Talking About Sustainable Eating: A Communication Guide


Talking About Sustainable Eating: A Communication Guide

19 Sep 2023

The global food system is a major driver of climate change. According to research cited in the National Food Strategy, food production accounts for one-quarter of the world’s greenhouse gas emissions and takes up half of the planet’s habitable surface, and biodiversity of priority species has fallen more than 70% since 1970 (Dimbleby 2021).  

Due to statistics such as these, there is a growing understanding that we need to transform how we produce and consume foods to promote better human and planetary health, however there is some debate about the dietary changes that can help us to achieve this.

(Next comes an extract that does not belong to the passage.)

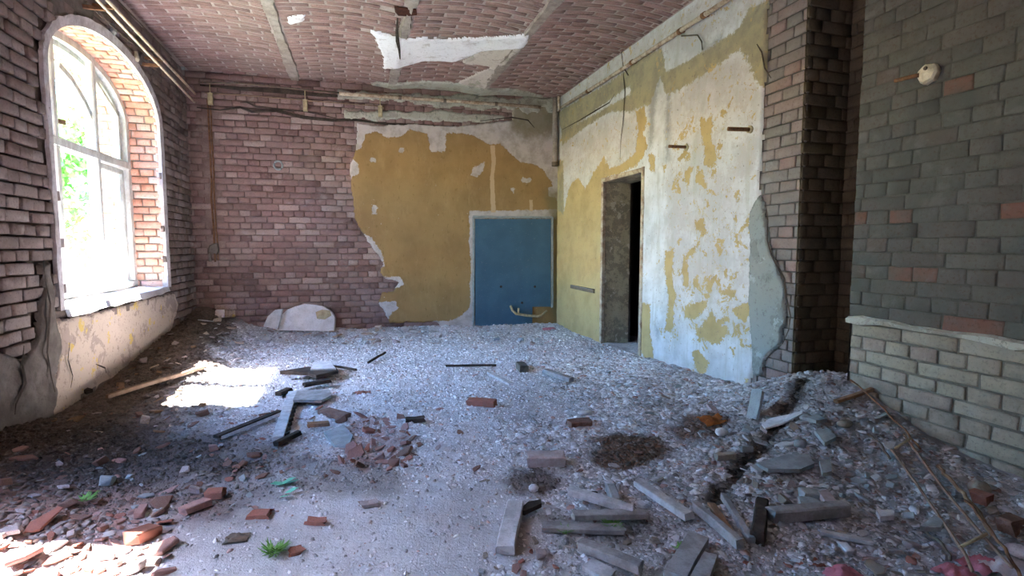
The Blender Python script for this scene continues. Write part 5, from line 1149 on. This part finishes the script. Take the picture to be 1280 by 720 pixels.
tr = lt.n('ShaderNodeBsdfTranslucent'); lt.put(tr.inputs[0], lc); mx = lt.n('ShaderNodeMixShader'); mx.inputs[0].default_value = .45
lt.t.links.new(lt.b.outputs[0], mx.inputs[1]); lt.t.links.new(tr.outputs[0], mx.inputs[2]); lt.t.links.new(mx.outputs[0], lt.t.nodes['Material Output'].inputs[0])
def tree(loc, h, r, seed, label):
    rs = np.random.RandomState(seed); root = empty('tree', loc); tag(root, label, 'tree', None)
    mb = MB(); L_ = np.array(loc, float); mb.tube([L_+np.array((rs.uniform(-.1, .1)*i, rs.uniform(-.1, .1)*i, h*.2*i)) for i in range(5)], h*.03, 8, [1.2, 1, .8, .6, .3])
    for k in range(6): a = k*1.05; s_ = L_+np.array((0, 0, h*(.3+.08*k))); mb.tube([s_, s_+np.array((cos(a)*r*.4, sin(a)*r*.4, h*.12)), s_+np.array((cos(a)*r*.75, sin(a)*r*.75, h*.2))], h*.012, 6, [1, .7, .3])
    mb.build('trunk', M['wood_brown'], root, smooth=True)
    nb = 26; cen = np.stack([rs.normal(0, r*.42, nb), rs.normal(0, r*.42, nb), h*(.28+.68*rs.rand(nb))], -1)+L_; rad = r*(.22+.25*rs.rand(nb)); n = 9000
    b = rs.randint(0, nb, n); d = rs.normal(0, 1, (n, 3)); d /= np.linalg.norm(d, axis=1, keepdims=True); p = cen[b]+d*(rad[b]*rs.rand(n)**.4)[:, None]
    a = rs.normal(0, 1, (n, 3)); a /= np.linalg.norm(a, axis=1, keepdims=True); c = np.cross(a, rs.normal(0, 1, (n, 3))); c /= np.linalg.norm(c, axis=1, keepdims=True); s = (.09+.08*rs.rand(n))[:, None]
    V = np.stack([p-a*s, p+c*s*.55, p+a*s, p-c*s*.55], 1).reshape(-1, 3); F = np.arange(4*n).reshape(-1, 4)
    mk('foliage', V, F, lt.m, root, attrs={'rnd': np.repeat(rs.rand(n), 4)})
tree((-9.5, 20.5, -.5), 6.6, 3.0, 1, 'leafy green tree seen through the middle of the window')
tree((-16.5, 26, -.5), 6.0, 3.0, 2, 'leafy tree at the left side of the window view')
tree((-8.6, 32.0, -.5), 6.4, 3.0, 3, 'paler leafy tree farther off seen through the window')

And whilst there is clear evidence on the environmental impact of livestock production, simply asking people to stop eating meat can be contentious and highly emotive. 

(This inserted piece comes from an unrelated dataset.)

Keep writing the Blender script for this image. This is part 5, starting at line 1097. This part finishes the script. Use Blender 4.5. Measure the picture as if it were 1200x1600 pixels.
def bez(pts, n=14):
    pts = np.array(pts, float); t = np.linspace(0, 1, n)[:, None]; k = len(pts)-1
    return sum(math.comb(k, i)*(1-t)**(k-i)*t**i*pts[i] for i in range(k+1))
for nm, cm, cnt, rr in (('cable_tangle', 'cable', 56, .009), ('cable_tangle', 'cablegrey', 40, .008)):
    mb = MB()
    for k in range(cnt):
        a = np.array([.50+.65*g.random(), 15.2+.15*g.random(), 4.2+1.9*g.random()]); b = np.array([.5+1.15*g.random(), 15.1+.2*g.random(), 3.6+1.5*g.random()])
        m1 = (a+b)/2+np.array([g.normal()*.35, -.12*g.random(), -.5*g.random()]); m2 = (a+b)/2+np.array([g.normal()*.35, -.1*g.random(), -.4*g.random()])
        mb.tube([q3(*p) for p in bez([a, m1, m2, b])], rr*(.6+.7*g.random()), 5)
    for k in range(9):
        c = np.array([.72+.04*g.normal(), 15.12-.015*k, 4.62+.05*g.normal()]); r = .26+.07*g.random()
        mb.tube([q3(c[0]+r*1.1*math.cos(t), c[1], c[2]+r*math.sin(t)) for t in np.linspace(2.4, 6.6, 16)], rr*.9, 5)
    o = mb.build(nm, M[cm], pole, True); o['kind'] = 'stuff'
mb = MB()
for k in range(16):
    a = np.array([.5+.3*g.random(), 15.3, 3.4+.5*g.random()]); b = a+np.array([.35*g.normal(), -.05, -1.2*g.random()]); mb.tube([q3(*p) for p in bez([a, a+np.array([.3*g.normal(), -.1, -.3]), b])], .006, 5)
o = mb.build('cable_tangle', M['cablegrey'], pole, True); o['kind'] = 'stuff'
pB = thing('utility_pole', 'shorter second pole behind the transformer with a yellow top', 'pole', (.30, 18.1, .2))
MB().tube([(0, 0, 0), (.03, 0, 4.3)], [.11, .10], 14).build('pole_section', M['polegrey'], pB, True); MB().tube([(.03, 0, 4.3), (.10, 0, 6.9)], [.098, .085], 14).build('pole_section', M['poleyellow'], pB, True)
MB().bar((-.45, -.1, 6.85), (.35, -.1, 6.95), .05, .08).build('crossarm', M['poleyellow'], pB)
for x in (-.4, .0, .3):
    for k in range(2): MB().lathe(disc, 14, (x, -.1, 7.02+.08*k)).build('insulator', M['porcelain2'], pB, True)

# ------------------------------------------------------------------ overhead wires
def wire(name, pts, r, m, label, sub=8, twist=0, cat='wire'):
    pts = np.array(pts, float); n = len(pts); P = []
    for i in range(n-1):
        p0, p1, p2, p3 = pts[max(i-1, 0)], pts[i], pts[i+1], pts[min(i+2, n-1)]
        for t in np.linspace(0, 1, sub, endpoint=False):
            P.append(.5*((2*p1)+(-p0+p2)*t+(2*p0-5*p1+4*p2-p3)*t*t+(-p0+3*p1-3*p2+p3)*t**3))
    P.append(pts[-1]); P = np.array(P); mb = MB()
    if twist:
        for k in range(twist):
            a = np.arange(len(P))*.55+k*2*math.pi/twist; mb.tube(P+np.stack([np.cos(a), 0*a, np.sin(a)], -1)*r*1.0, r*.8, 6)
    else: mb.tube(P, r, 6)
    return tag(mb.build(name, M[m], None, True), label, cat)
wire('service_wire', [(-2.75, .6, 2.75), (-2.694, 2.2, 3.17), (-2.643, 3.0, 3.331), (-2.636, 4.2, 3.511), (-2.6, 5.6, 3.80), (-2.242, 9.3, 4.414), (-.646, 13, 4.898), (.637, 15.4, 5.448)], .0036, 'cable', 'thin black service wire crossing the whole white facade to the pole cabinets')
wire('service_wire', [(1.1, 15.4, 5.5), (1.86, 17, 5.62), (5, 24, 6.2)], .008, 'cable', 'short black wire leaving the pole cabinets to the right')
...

At a local level, the Oxfordshire Food Strategy sets out a vision in which everyone in Oxfordshire can enjoy the healthy and sustainable food they need every day. A priority area, to help reach this vision, is to ensure that we are wasting less food, and that the food that we do produce and consume has less negative impact on the planet.  

So how, exactly, can we effectively encourage people to make food-related shifts that have better outcomes for both our health and our planet? How can we speak positively about ways in which to shift to more sustainable diets which help both our health and the planet?  

We’ve developed a new Communications Guide which sets out ways to have positive, helpful conversations about sustainable food. The toolkit is aimed at anyone advocating for food-related shifts, and sets out a framework for effective communication, broken down into three common drivers for behaviour change around diet: health, environment and cost.  

The toolkit does not aim to give all the answers, but instead provides a framework and approach to help guide conversations, for example by showing why the issue matters, by adding relevant and local evidence to support your argument, and by suggesting realistic solutions to show how we can affect change. It is based on research and information that has been reviewed and distilled by Good Food Oxfordshire, and includes a QR code which links to all references and more handy resources on the topic.  

We want this toolkit to be practical and adaptable, so please do use the content and share as necessary.